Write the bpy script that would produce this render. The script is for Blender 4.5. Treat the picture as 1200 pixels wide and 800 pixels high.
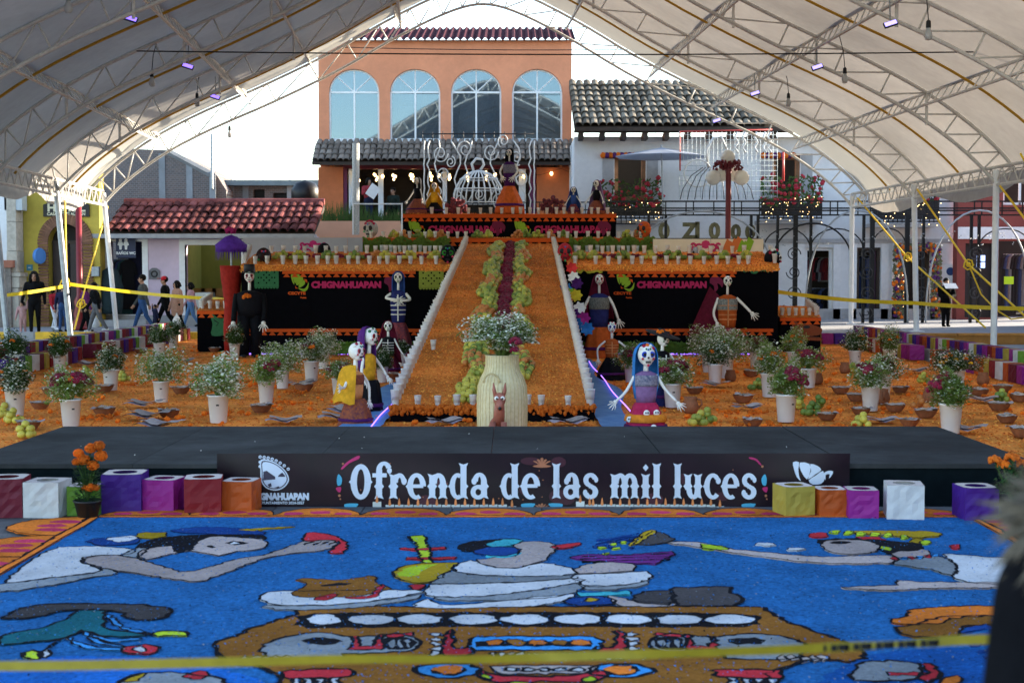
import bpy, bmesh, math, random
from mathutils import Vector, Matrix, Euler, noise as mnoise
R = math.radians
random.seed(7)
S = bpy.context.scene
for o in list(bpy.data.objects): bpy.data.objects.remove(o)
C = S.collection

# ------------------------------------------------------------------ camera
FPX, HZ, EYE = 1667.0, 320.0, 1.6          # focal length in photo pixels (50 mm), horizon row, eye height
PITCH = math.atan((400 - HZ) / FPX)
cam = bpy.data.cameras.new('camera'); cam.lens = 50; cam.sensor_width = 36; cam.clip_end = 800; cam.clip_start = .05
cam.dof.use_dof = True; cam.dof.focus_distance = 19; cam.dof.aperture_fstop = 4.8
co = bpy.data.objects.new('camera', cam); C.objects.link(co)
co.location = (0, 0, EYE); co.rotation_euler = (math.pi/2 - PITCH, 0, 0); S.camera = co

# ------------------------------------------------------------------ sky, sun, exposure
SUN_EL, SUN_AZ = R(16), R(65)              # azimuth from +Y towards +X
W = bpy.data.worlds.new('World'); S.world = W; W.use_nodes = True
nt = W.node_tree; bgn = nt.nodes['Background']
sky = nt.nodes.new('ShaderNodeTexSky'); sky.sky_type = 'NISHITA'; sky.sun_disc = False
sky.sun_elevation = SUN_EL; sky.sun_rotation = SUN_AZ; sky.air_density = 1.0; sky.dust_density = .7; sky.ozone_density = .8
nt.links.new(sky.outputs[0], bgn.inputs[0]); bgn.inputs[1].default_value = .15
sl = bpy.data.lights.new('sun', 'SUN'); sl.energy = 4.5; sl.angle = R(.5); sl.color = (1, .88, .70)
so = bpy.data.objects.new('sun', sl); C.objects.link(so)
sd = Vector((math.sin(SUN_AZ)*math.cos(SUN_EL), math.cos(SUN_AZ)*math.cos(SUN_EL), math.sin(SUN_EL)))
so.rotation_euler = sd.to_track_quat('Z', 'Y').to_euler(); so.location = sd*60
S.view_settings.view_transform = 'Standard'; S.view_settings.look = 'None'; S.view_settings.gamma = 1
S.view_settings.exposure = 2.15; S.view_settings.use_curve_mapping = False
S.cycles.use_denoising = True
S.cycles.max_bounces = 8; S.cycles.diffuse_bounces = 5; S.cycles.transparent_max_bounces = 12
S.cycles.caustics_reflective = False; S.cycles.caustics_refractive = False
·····
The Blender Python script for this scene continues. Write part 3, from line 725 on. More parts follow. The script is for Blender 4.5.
·····
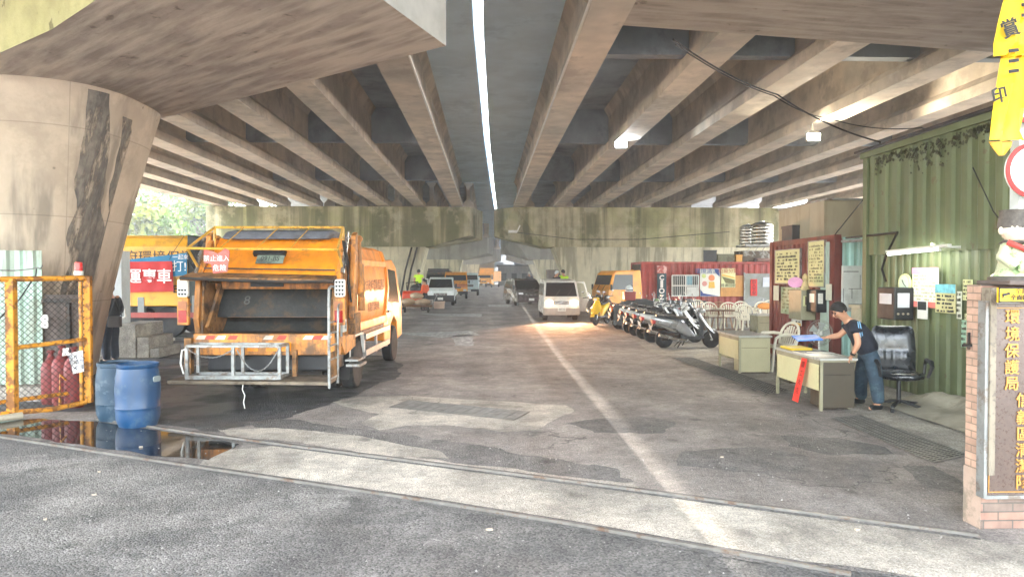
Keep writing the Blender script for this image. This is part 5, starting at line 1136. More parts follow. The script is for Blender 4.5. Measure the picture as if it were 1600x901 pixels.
·····
> Work to complete
Nothing but the lines from the one containing "Write the bpy" through the one containing "co.location = (0, 0, EYE);" should be echoed, each exactly as it stands; pictures are excluded.

> Result of the task
Write the bpy script that would produce this render. The script is for Blender 4.5. Treat the picture as 1200 pixels wide and 800 pixels high.
import bpy, bmesh, math, random
from mathutils import Vector, Matrix, Euler, noise as mnoise
R = math.radians
random.seed(7)
S = bpy.context.scene
for o in list(bpy.data.objects): bpy.data.objects.remove(o)
C = S.collection

# ------------------------------------------------------------------ camera
FPX, HZ, EYE = 1667.0, 320.0, 1.6          # focal length in photo pixels (50 mm), horizon row, eye height
PITCH = math.atan((400 - HZ) / FPX)
cam = bpy.data.cameras.new('camera'); cam.lens = 50; cam.sensor_width = 36; cam.clip_end = 800; cam.clip_start = .05
cam.dof.use_dof = True; cam.dof.focus_distance = 19; cam.dof.aperture_fstop = 4.8
co = bpy.data.objects.new('camera', cam); C.objects.link(co)
co.location = (0, 0, EYE); co.rotation_euler = (math.pi/2 - PITCH, 0, 0); S.camera = co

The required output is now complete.